Que manger avec du rosé ?

Par sa couleur, on imagine le champagne rosé réservé aux apéros et aux desserts. Disons-le franco, c’est évidemment une erreur. On l’a compris, ”rosé” ne signifie pas forcément ”plus sucré ” – rien à voir avec un kir royal. Il est donc certes parfait accompagné d’amuse-bouche tel un saumon ou un petit pata negra, mais peut-être moins pertinent pour un dessert trop sucré. Ou comment casser un préjugé...

Réservez-le par contre pour des recettes qui aiment combiner fruits rouges et acidité, genre crumble fraise-rhubarbe. Et pour le plat principal ? En fait, comme son grand frère blanc, le rosé fonctionne avec une infinité de préparations.

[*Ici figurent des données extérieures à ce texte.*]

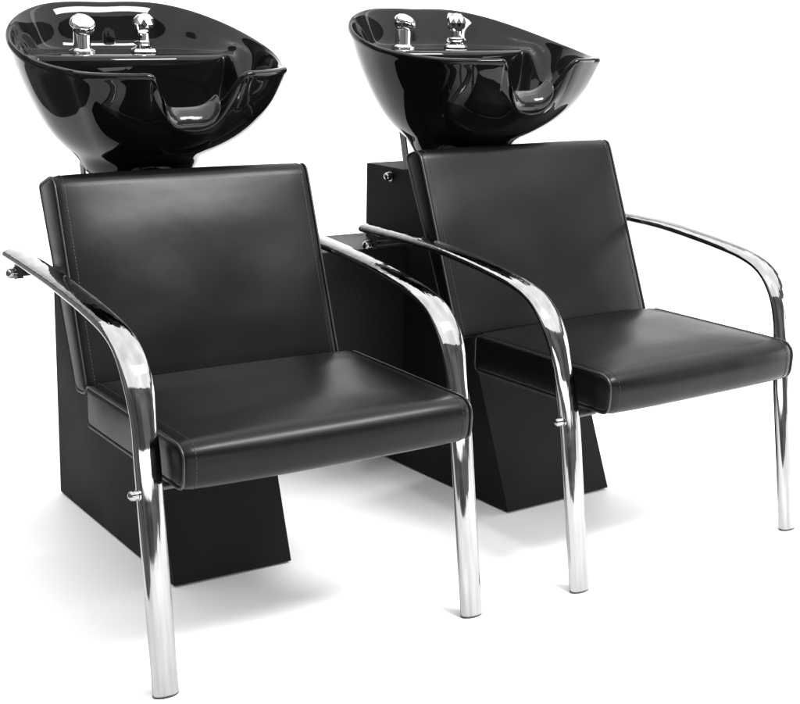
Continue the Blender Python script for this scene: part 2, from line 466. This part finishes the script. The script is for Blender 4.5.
# ------------------------------------------------------------------ studio softboxes and added fill lights
def area(name, loc, target, sx, sy, power, spread=180):
    l = bpy.data.lights.new(name, 'AREA'); l.shape = 'RECTANGLE'; l.size = sx; l.size_y = sy; l.energy = power
    l.spread = math.radians(spread)
    o = link(bpy.data.objects.new(name, l)); o.location = loc
    o.rotation_euler = (Vector(target) - Vector(loc)).to_track_quat('-Z', 'Y').to_euler()
    return o
area('overhead_softbox', (1.2, -.4, 3.3), (1.2, -.4, 0), 9.0, 7.0, 500)
area('strip_softbox', (1.25, -1.25, 2.75), (.9, .1, .45), 1.6, .55, 165)
area('backdrop_fill', (4.4, .6, 3.2), (4.6, 4.4, 2.4), 6.0, 1.4, 90)  # unseen light added to bring the sweep up to white
area('right_fill', (4.6, -.6, .9), (.6, .3, .1), 3.0, 1.6, 90)  # unseen fill added to lift the floor shadows from the side
area('low_front_fill', (.4, -3.3, .42), (.6, .3, .12), 5.0, .5, 40)  # unseen fill added to brighten the shaded floor under the seats

w = bpy.data.worlds.new('World'); SC.world = w; w.use_nodes = True
nt = w.node_tree; bg = nt.nodes['Background']; bg.inputs['Strength'].default_value = 1
tc = nt.nodes.new('ShaderNodeTexCoord'); mp = nt.nodes.new('ShaderNodeMapping'); mp.inputs['Scale'].default_value = (1, 1, .35)
nz = nt.nodes.new('ShaderNodeTexNoise'); nz.inputs['Scale'].default_value = 2.6; nz.inputs['Detail'].default_value = 2
cr_ = nt.nodes.new('ShaderNodeValToRGB'); e = cr_.color_ramp.elements
e[0].position = .40; e[0].color = (.15, .15, .15, 1); e[1].position = .66; e[1].color = (.50, .50, .50, 1)
nt.links.new(tc.outputs['Generated'], mp.inputs['Vector']); nt.links.new(mp.outputs['Vector'], nz.inputs['Vector'])
nt.links.new(nz.outputs['Fac'], cr_.inputs['Fac']); nt.links.new(cr_.outputs['Color'], bg.inputs['Color'])

# ------------------------------------------------------------------ camera
cam = bpy.data.cameras.new('camera'); co = link(bpy.data.objects.new('camera', cam))
F = 1447.4676; yaw, pit, rol = -.5779, -.2285, .0209
cam.sensor_fit = 'HORIZONTAL'; cam.sensor_width = 36; cam.lens = F / 800 * 36
cam.shift_x = -.29 / 800; cam.shift_y = -25.51 / 800
cam.clip_start = .05; cam.clip_end = 100
cy, sy, cp, sp_, cr, sr = math.cos(yaw), math.sin(yaw), math.cos(pit), math.sin(pit), math.cos(rol), math.sin(rol)
A = Matrix(((cy, sy, 0), (-sy, cy, 0), (0, 0, 1))); B = Matrix(((1, 0, 0), (0, cp, sp_), (0, -sp_, cp))); C = Matrix(((cr, 0, sr), (0, 1, 0), (-sr, 0, cr)))
W = C @ B @ A                      # rows: right, forward, up
rows = (Vector(W[0]), Vector(W[2]), -Vector(W[1]))
co.matrix_world = Matrix.Translation((-1.2269, -2.0972, 1.1758)) @ Matrix(rows).transposed().to_4x4()
SC.camera = co

SC.view_settings.view_transform = 'Standard'; SC.view_settings.look = 'None'
SC.view_settings.exposure = 0; SC.view_settings.gamma = 1
SC.cycles.max_bounces = 8; SC.cycles.glossy_bounces = 6
SC.cycles.use_denoising = True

Il peut même, lui aussi, vous accompagner durant tout le repas. Certains en raffolent avec des saveurs plutôt d’Orient ou du Maghreb, d’autres avec du poisson cru ou mariné, voire avec de la bonne volaille braisée, une épaule d’agneau confite ou une côte de bœuf maturée...

Combien le payer ?

Pour célébrer les 200 ans de son rosé, Veuve Clicquot sort une série limitée en forme de gâteau d’anniversaire. Un coffret composé de pots de peinture se transformant en seau à glace, contenant une bouteille de rosé bien sûr. Les ”pots de peinture” évoquent l’importance de la couleur dans l’art de l’assemblage. Le Gâteau complète ainsi une collection très riche. Chez les cavistes, vous trouverez facilement le Rosé sans année (± 40 € ), le Rosé millésimé (75 €) et la Grande Dame, cuvée emblématique de la maison (150 €). La Collection privée Rosé, quant à elle, propose des rosés de 1978, 1989 ou 1990. Réservés aux happy few.